U gun policy will not soon change

University officials and the Board of Regents strongly agree on a no-gun policy.

Alex Robinson

Following the tragic shootings of 32 students and professors at Virginia Tech University, gun law discussions have flared up across the country.

Some believe stricter gun laws will help prevent violent crimes, while others believe people should carry guns if they want.

In a recent poll conducted by MSN-Zogby, 59 percent of Americans polled believed stricter gun laws would not help

prevent tragedies, while 36 percent said stricter gun laws would help prevent tragedies. An additional 5 percent said they weren’t sure.

University Police Chief Greg Hestness said the average person wouldn’t have enough training to stop a tragedy from happening, even with a gun.

“Police do a tremendous amount of training, and through their training, they automatically think about who’s around,” Hestness said. “It’d be a very dangerous situation discharging a firearm on campus, even if you are very well trained.”

In Minnesota, residents are allowed to carry concealed firearms if they are registered by the county, and if they pass a firearm safety class. It is illegal for convicted felons, minors or people with a mental illness or chemical dependency to buy a firearm.

Like Virginia Tech, the University has a no-gun policy for students, faculty and staff. University General Counsel Mark Rotenberg said that policy will not soon change.

“A weapons-free environment is even more important now,” he said.

Rotenberg also said the University regents feel very strongly about having a gun-free campus.

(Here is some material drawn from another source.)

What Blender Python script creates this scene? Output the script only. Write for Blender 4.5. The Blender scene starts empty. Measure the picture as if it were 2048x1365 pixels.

Chemical engineering and chemistry senior Brad Cyr is the head of the Minnesota Shooting Club. Cyr said the University should allow students to carry concealed weapons because it is a state institution, and the state allows concealed carry.

“Ultimately, the only person that’s going to be able to protect me and my loved ones is myself,” Cyr said.

Heather Martens, the president of Citizens for a Safer Minnesota, said the issue isn’t whether guns are good or bad.

“There isn’t a pro-gun and anti-gun debate going on,” Martens said. “What we should be having a conversation about is how can we prevent people with dangerous mental health conditions, kids and criminals from getting firearms.”

Martens said that she hoped the tragedy at Virginia Tech could spark a discussion about gun laws.

“I think it would be tragic if more people had to die before we had a real conversation about how to prevent it,” she said.

Some organizations have been leery of using the tragedy to push their positions.

The National Rifle Association has not yet commented on the tragedy, but released a statement that said, in part: “This is a time to grieve and to heal. This is not the time for political discussions, public policy debates or to advance a political agenda.”

College Republicans have also refrained from taking a position.

“Right away, I just wanted stay away from it, because we should be worried about them (Virginia Tech students) and not policies,” said Ryan Mattson, a political science senior and the executive director of College Republicans.

Political science senior and University DFL President Shannon Mitchell said her group hasn’t taken a stance because its membership comes from many different backgrounds that influence individual positions on the issue.

“It’s hard for the party to take an exact stance, but I personally think that it’s important to look at (gun) laws,” she said.